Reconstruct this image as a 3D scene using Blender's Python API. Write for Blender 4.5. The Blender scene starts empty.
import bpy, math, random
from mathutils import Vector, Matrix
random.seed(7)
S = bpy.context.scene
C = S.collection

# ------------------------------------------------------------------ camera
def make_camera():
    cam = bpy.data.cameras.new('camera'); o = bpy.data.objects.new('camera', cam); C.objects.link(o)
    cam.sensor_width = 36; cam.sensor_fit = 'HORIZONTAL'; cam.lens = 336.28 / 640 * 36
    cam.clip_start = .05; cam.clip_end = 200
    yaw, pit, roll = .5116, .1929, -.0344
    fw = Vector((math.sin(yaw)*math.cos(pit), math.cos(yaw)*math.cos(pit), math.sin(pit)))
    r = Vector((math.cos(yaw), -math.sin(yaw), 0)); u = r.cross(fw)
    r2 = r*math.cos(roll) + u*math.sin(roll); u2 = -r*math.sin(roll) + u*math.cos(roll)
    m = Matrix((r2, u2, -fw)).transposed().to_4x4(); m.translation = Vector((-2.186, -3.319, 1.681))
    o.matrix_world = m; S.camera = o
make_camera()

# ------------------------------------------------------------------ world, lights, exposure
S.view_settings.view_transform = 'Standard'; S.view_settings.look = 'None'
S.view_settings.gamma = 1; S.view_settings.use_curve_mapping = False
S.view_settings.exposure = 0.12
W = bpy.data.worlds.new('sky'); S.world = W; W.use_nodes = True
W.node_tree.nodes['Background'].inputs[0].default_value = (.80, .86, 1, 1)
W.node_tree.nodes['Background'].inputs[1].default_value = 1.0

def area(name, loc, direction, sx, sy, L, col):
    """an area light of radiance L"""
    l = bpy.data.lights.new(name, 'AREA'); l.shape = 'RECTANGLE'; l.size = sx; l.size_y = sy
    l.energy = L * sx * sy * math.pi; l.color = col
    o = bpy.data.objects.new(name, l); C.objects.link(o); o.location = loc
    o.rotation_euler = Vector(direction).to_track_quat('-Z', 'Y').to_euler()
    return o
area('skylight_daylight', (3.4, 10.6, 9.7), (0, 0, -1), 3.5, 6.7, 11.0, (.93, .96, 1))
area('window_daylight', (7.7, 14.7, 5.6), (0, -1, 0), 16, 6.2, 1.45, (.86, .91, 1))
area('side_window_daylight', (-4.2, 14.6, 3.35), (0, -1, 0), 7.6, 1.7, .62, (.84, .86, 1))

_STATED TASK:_
Return exactly the lines that run from the top of the listing above to the line containing "C = S.collection", please, keeping both end lines and leaving out everything else.

_OUTPUT FOR THIS EXERCISE:_
Reconstruct this image as a 3D scene using Blender's Python API. Write for Blender 4.5. The Blender scene starts empty.
import bpy, math, random
from mathutils import Vector, Matrix
random.seed(7)
S = bpy.context.scene
C = S.collection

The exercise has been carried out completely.